William Wilberforce and the Salt That Would Not Lose Its Savor
In 1787, a young British parliamentarian named William Wilberforce sat at his desk in Old Palace Yard, London, and scratched five words into his journal: "God Almighty has set before me two great objects: the suppression of the slave trade and the reformation of manners." He was twenty-seven, wealthy, and well-connected enough to live comfortably without ever raising his voice. Instead, he spent the next forty-six years doing the opposite of comfortable.
Eleven times Wilberforce introduced abolition bills. Eleven times Parliament defeated them. Colleagues mocked him. Slave traders burned him in effigy in port towns across the Caribbean. His health deteriorated until he could barely stand at the dispatch box.
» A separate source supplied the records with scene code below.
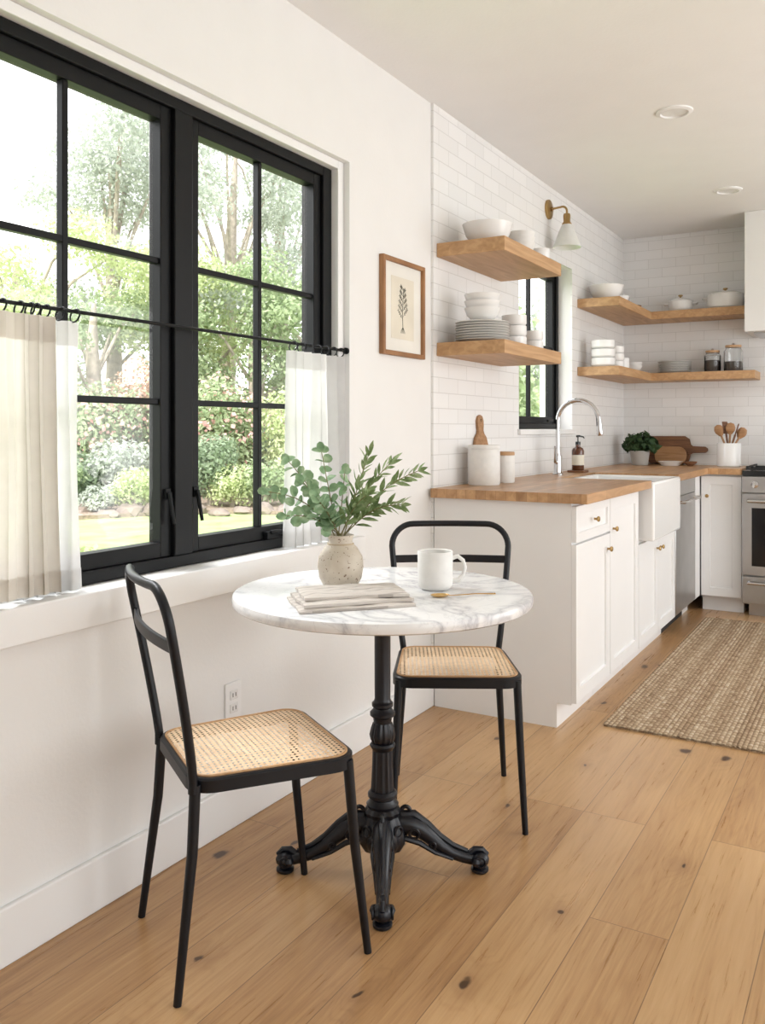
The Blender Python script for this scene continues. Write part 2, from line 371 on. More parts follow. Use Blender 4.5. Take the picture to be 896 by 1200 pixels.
win2 = window('window_2', W2[0]+.0005, W2[1]-.0005, W2[2]+.0005, W2[3]-.0005, [(W2[0]+.035, W2[1]-.04)], 2, 2, (-.15, -.075), .04, .04, .02)
MB().tube([(-.07, 5.1, 1.25), (-.05, 5.1, 1.255), (-.05, 5.0, 1.25)], .007, 8).build('crank_handle', M['black'], win2)

# outlet
o = thing('wall_outlet', 'white duplex power outlet low on the wall behind the near chair', 'outlet', (0, 2.037, .378))
MB().box(0, .006, -.036, .036, -.058, .058).build('cover_plate', M['trim'], o, bevel=.002)
for dz in (-.02, .02):
    s = MB().box(.006, .009, -.017, .017, dz-.014, dz+.014).build('socket', M['ceramic'], o, bevel=.002)
    MB().box(.009, .0095, -.008, -.005, dz-.006, dz+.006).box(.009, .0095, .005, .008, dz-.006, dz+.006).build('slot', M['dark'], s)

# ------------------------------------------------------------------ ceiling lights
for (x, y, r, lab) in ((.894, 3.99, .078, 'round white recessed ceiling light nearer the dining table'), (.90, 5.46, .078, 'round white recessed ceiling light nearer the range hood')):
    o = thing('ceiling_light', lab, 'ceiling light', (x, y, CZ))
    MB().lathe([(.058, -.004), (.062, -.010), (r, -.006), (r+.002, 0), (.058, 0)]+[(.058, -.004)], seg=40).build('trim_ring', M['trim'], o)
    MB().lathe([(0, -.003), (.057, -.003), (.057, -.001), (0, -.001)], seg=32).build('lens', M['ceramic'], o)

# ------------------------------------------------------------------ rod and curtains
RODX, RODZ = -.012, 1.489
o = thing('curtain_rod', 'thin black metal cafe curtain rod across the window', 'curtain rod', (RODX, 2.65, RODZ))
MB().tube([(0, -1.618, 0), (0, .046, 0)], .005, 10).build('rod', M['black'], o)
for y0_, y1_ in ((.040, .0495), (-1.6195, -1.610)):
    MB().tube([(0, y0_, 0), (0, y1_, 0)], .012, 14).build('end_socket', M['black'], o)
def curtain(label, y0, y1, x, z1, z0, folds, amp, mat, seed, rings):
    rnd = random.Random(seed); ny, nz = folds*18, 30
    root = thing('cafe_curtain', label, 'curtain', (x, (y0+y1)/2, z0))
    am = [rnd.uniform(.55, 1.25) for _ in range(folds+2)]; ph = rnd.uniform(-.6, .6); of = [rnd.uniform(-.3, .3) for _ in range(folds+2)]
    H = z1-z0; Wd = y1-y0
    def pt(p, q):
        k = p*folds; k0 = min(int(k), folds-1); fr = k-k0; am_ = am[k0]*(1-fr)+am[k0+1]*fr; of_ = of[k0]*(1-fr)+of[k0+1]*fr
        a = amp*am_*(1.0-.35*q*q)
        return (a*sin(2*pi*(k+of_)+ph*(1-q)*1.6)+.003*sin(9*p+5*q), (p-.5)*Wd*(1.0-.09*q)+.006*sin(4*pi*(k+of_))*(1-.5*q), q*H)
    vs = [pt(i/ny, j/nz) for j in range(nz+1) for i in range(ny+1)]; fs = []
    for j in range(nz):
        for i in range(ny): fs.append((j*(ny+1)+i, j*(ny+1)+i+1, (j+1)*(ny+1)+i+1, (j+1)*(ny+1)+i))
    MB().add(vs, fs).build('fabric', mat, root, recalc=False)
    for nm, qa, qb in (('heading', 1-.06/H, 1.0), ('hem', 0.001, .05/H)):
        vs = []; fs = []
        for q in (qa, qb):
            for i in range(ny+1):
                p = pt(i/ny, q); vs.append((p[0]+.0015, p[1], p[2]))
        for i in range(ny): fs.append((i, i+1, ny+1+i+1, ny+1+i))
        MB().add(vs, fs).build(nm, mat, root, recalc=False)
    for i in range(rings):
        yy = (-Wd/2+Wd*(i+.5)/rings)*.91
        MB().tube([(RODX-x+.0165*cos(a), yy+.004*sin(a), RODZ-z0-.010+.0165*sin(a)) for a in [2*pi*k/18 for k in range(18)]], .0022, 6, True).build('ring', M['black'], root)
    return root
curtain('short beige linen cafe curtain at the left edge of the window', 1.035, 1.385, .012, 1.464, .815, 7, .015, M['curtB'], 3, 7)
curtain('sheer white cafe curtain beside the beige one', 1.30, 1.49, -.020, 1.464, .806, 4, .013, M['curtW'], 5, 4)
curtain('sheer white cafe curtain at the end of the rod behind the vase of leaves', 2.325, 2.697, -.008, 1.464, .806, 7, .023, M['curtW'], 9, 7)

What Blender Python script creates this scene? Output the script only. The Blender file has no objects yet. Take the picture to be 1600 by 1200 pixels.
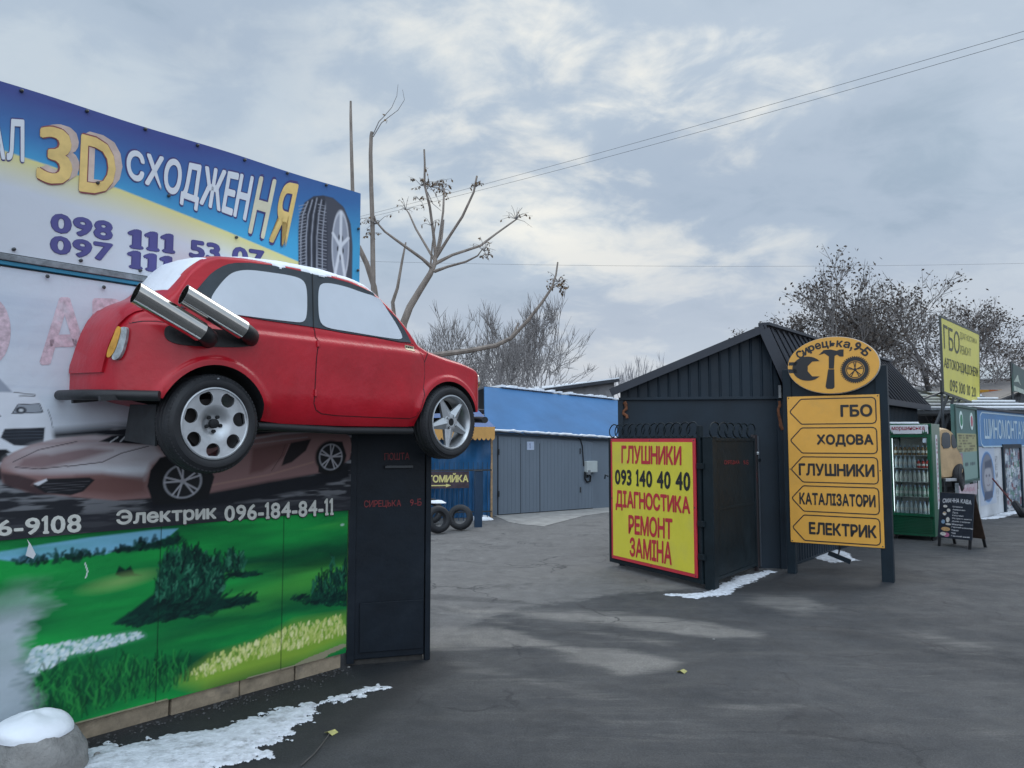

Yet he kept standing.
What drove him was not political ambition but a conviction that faith without public witness is faith gone flat — salt poured out on the ground. Wilberforce believed that the Almighty had placed him precisely where his light could not be hidden: in the halls of power, on the record, before watching eyes.
Three days before his death in 1833, Parliament finally passed the Slavery Abolition Act.
Jesus told His followers that salt which loses its savor is "good for nothing." Wilberforce understood this. He knew that a faith kept privately respectable while injustice flourished was no faith at all. He let his light shine before others — not for his own glory, but so that those who watched might glorify his Father in heaven.